The shortest day and longest night of the year, Winter Solstice, happens amid many celebrations around the world — reminders that even as sunlight diminishes, we can gather together and create our own communal light. This book grows out of Winter Solstice bonfire gatherings near the California home of author Kate Allen Fox. Friends and family bring offerings of firewood:
"... collecting them like
candles for wishing.
A wish for light.
A wish for hope.
A wish for renewal."
Sparkling and lyrical, the pages remind us of our ties to those nearby (hands reaching for one another "in silent reassurance") and of others around the world celebrating in their own way, including those on the far side of the globe who instead observe the year's longest day.

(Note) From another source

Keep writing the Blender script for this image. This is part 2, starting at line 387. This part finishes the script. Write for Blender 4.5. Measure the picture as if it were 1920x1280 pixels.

Illustrator Elisa Paganelli brings us a visual feast that includes beach scenes with children spinning cartwheels and building sand castles but also cosmic scenes suited to this global event, in which we see the earth spinning as "half of the planet tips farther and farther away from the sun." In the circle around the bonfire's light, faces shine. In spite of surrounding darkness, the flame's wind-blown warmth carries a glow that opens out into a view of the starry skies.
Fox completes this book for four-to-eight-year-old readers with mentions of other Winter Solstice celebrations, like St. Lucia's day in Scandinavia and the Dongzhi festival in China. She also gives a short, easy-to-grasp scientific explanation of solstices.